Poet Jeffrey Yang made his debut with a literal splash. His first collection, An Aquarium (Graywolf Press, 2008), winner of the PEN/Joyce Osterweil Award for Poetry, is an alphabetical sequence of 55 poems. Though the organizing principle is a marine bestiary, the creatures between Abalone and Zooxanthellae include not just Barnacle, Clownfish, and Dolphin, but Google, Intelligent Design, US, and Vishnu; clearly Yang’s aquarium has bigger fish to fry.


Graywolf just released his second collection, Vanishing-Line, an equally brilliant suite of seven longer poems on a staggering range of topics, both historical and personal. It’s a densely textured work, its magisterial sweep more suggestive of an elder statesman contemplating mortality than the cheerful 36-year-old who comes to the door in a slate-gray shirt, jeans, and well-worn cotton slippers. Yang’s bright smile is framed by a minimalist goatee; he wears a string bracelet around one wrist, and could easily pass for a graduate student.
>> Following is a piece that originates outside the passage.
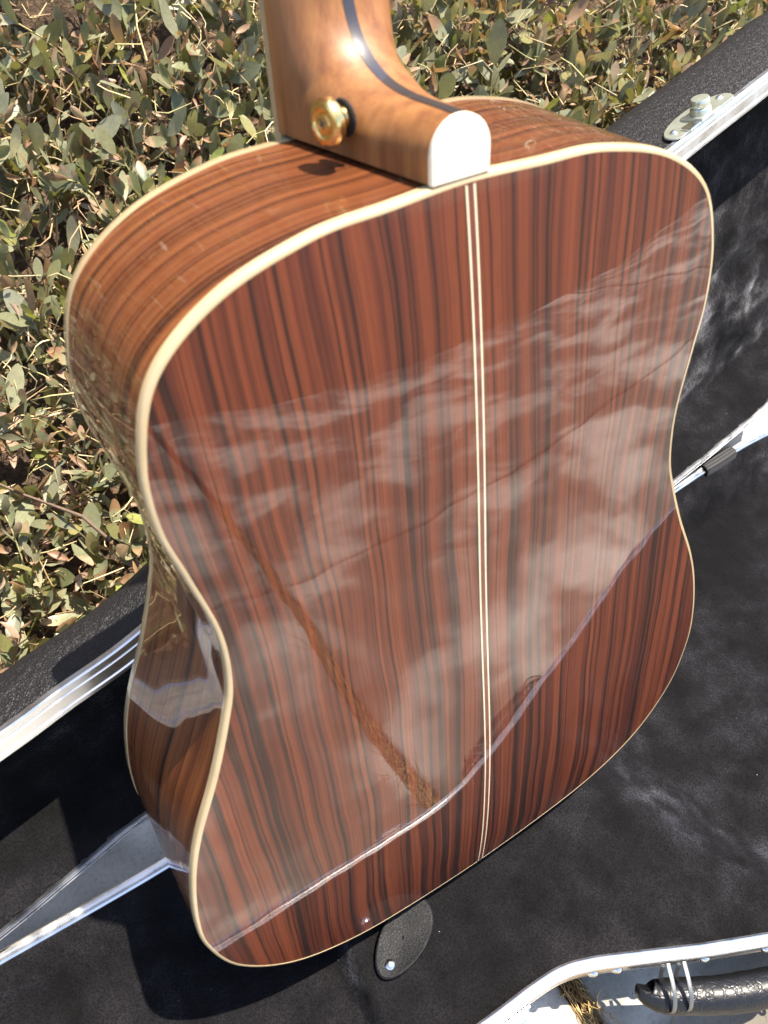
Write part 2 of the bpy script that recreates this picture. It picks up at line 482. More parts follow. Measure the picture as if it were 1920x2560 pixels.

He lives with his wife and two children in a suburban neighborhood near Beacon’s Main Street. Set back from the road, the house is fringed by a row of late-season tomato plants and a small koi pond. Yang’s writing studio is an outbuilding constructed by the former owner as a carpentry workshop, which seems apt: Beautiful things are built here.  Walls that once sported hammers and power tools are now lined with overstuffed bookcases. Loose books lie in front of shelved ones in untidy piles, pages bristling with paper scraps and small yellow Post-it notes. Several shelves are devoted to books published by New Directions, where Yang is an editor. The window above his desk frames a breathtaking view of Mount Beacon. Today its peak is obscured by low-hanging mists, clouds curling through trees in a way that suggests Japanese inkwash paintings.